### Requirements
Reproduce all the lines below exactly and omit the images.

(Records with scene code)

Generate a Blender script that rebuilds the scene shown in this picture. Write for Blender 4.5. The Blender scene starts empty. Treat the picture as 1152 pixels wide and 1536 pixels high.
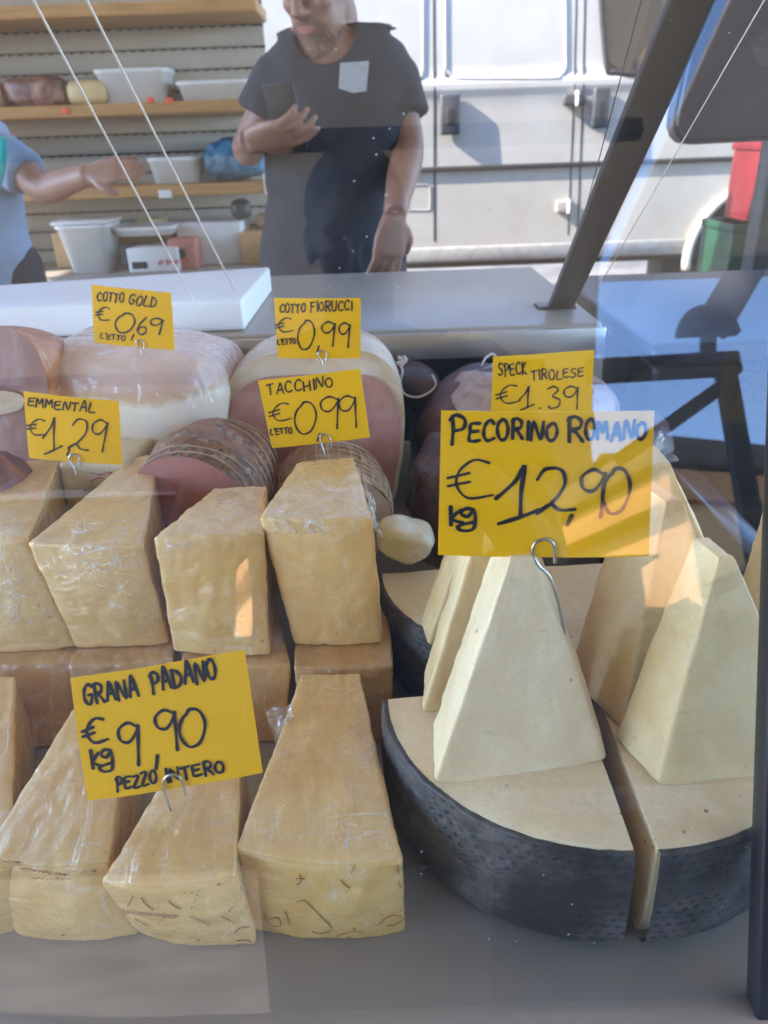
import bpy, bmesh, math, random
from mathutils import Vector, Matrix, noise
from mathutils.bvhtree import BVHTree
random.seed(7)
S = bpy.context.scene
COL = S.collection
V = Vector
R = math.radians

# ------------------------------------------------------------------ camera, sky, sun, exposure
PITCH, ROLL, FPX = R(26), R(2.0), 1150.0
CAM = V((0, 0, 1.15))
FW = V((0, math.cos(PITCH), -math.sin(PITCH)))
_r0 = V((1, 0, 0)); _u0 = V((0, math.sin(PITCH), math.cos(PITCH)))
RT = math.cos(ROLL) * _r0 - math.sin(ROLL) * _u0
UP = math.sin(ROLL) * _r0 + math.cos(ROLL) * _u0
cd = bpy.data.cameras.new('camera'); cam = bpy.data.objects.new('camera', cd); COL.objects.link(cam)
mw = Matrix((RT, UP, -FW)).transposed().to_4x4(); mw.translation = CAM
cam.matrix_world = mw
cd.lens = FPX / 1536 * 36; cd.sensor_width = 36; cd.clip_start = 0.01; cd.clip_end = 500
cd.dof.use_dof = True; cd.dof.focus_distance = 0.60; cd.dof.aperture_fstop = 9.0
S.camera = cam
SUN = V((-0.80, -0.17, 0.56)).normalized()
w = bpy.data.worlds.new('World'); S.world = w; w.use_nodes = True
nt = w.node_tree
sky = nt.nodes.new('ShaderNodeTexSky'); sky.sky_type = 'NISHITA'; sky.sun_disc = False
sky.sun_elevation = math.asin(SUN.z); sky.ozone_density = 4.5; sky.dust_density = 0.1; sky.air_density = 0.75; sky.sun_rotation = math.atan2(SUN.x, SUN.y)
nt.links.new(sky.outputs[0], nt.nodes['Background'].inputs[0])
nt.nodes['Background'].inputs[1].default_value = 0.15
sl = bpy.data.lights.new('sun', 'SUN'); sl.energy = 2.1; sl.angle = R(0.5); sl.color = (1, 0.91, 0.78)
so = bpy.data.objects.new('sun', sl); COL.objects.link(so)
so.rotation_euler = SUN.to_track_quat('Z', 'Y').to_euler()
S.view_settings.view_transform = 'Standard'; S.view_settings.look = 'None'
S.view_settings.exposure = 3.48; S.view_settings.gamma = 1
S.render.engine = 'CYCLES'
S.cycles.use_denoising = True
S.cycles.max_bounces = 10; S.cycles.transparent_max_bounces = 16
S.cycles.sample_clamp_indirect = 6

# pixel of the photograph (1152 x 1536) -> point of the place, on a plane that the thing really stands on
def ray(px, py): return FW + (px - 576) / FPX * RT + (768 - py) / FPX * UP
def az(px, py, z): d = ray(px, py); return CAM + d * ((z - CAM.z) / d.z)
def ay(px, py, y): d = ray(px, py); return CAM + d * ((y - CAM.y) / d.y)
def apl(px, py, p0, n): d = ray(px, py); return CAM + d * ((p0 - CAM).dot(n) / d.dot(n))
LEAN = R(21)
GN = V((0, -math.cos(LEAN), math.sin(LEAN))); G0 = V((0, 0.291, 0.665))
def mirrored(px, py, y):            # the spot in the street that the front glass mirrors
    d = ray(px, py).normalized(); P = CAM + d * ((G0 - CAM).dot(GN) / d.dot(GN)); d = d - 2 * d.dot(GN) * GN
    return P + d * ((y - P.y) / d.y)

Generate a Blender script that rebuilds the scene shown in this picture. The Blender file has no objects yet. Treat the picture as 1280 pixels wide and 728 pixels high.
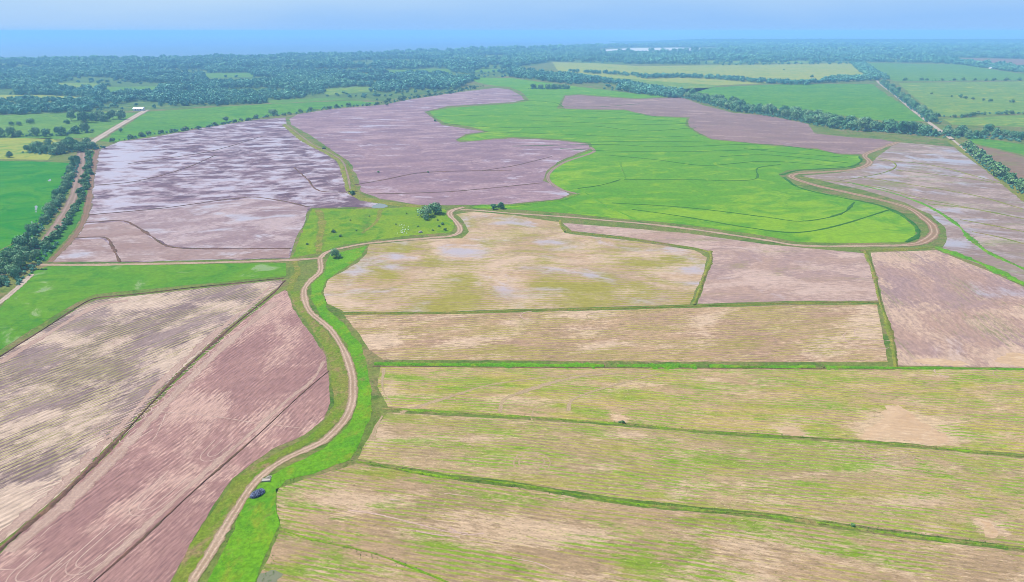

### Answer for this exercise
Generate a Blender script that rebuilds the scene shown in this picture. Write for Blender 4.5. The Blender scene starts empty. Treat the picture as 1152 pixels wide and 1536 pixels high.
import bpy, bmesh, math, random
from mathutils import Vector, Matrix, noise
from mathutils.bvhtree import BVHTree
random.seed(7)
S = bpy.context.scene
COL = S.collection
V = Vector
R = math.radians

# ------------------------------------------------------------------ camera, sky, sun, exposure
PITCH, ROLL, FPX = R(26), R(2.0), 1150.0
CAM = V((0, 0, 1.15))
FW = V((0, math.cos(PITCH), -math.sin(PITCH)))
_r0 = V((1, 0, 0)); _u0 = V((0, math.sin(PITCH), math.cos(PITCH)))
RT = math.cos(ROLL) * _r0 - math.sin(ROLL) * _u0
UP = math.sin(ROLL) * _r0 + math.cos(ROLL) * _u0
cd = bpy.data.cameras.new('camera'); cam = bpy.data.objects.new('camera', cd); COL.objects.link(cam)
mw = Matrix((RT, UP, -FW)).transposed().to_4x4(); mw.translation = CAM
cam.matrix_world = mw
cd.lens = FPX / 1536 * 36; cd.sensor_width = 36; cd.clip_start = 0.01; cd.clip_end = 500
cd.dof.use_dof = True; cd.dof.focus_distance = 0.60; cd.dof.aperture_fstop = 9.0
S.camera = cam
SUN = V((-0.80, -0.17, 0.56)).normalized()
w = bpy.data.worlds.new('World'); S.world = w; w.use_nodes = True
nt = w.node_tree
sky = nt.nodes.new('ShaderNodeTexSky'); sky.sky_type = 'NISHITA'; sky.sun_disc = False
sky.sun_elevation = math.asin(SUN.z); sky.ozone_density = 4.5; sky.dust_density = 0.1; sky.air_density = 0.75; sky.sun_rotation = math.atan2(SUN.x, SUN.y)
nt.links.new(sky.outputs[0], nt.nodes['Background'].inputs[0])
nt.nodes['Background'].inputs[1].default_value = 0.15
sl = bpy.data.lights.new('sun', 'SUN'); sl.energy = 2.1; sl.angle = R(0.5); sl.color = (1, 0.91, 0.78)
so = bpy.data.objects.new('sun', sl); COL.objects.link(so)
so.rotation_euler = SUN.to_track_quat('Z', 'Y').to_euler()
S.view_settings.view_transform = 'Standard'; S.view_settings.look = 'None'
S.view_settings.exposure = 3.48; S.view_settings.gamma = 1
S.render.engine = 'CYCLES'
S.cycles.use_denoising = True
S.cycles.max_bounces = 10; S.cycles.transparent_max_bounces = 16
S.cycles.sample_clamp_indirect = 6

# pixel of the photograph (1152 x 1536) -> point of the place, on a plane that the thing really stands on
def ray(px, py): return FW + (px - 576) / FPX * RT + (768 - py) / FPX * UP
def az(px, py, z): d = ray(px, py); return CAM + d * ((z - CAM.z) / d.z)
def ay(px, py, y): d = ray(px, py); return CAM + d * ((y - CAM.y) / d.y)
def apl(px, py, p0, n): d = ray(px, py); return CAM + d * ((p0 - CAM).dot(n) / d.dot(n))
LEAN = R(21)
GN = V((0, -math.cos(LEAN), math.sin(LEAN))); G0 = V((0, 0.291, 0.665))
def mirrored(px, py, y):            # the spot in the street that the front glass mirrors
    d = ray(px, py).normalized(); P = CAM + d * ((G0 - CAM).dot(GN) / d.dot(GN)); d = d - 2 * d.dot(GN) * GN
    return P + d * ((y - P.y) / d.y)

Generate a Blender script that rebuilds the scene shown in this picture. The Blender file has no objects yet. Treat the picture as 1280 pixels wide and 728 pixels high.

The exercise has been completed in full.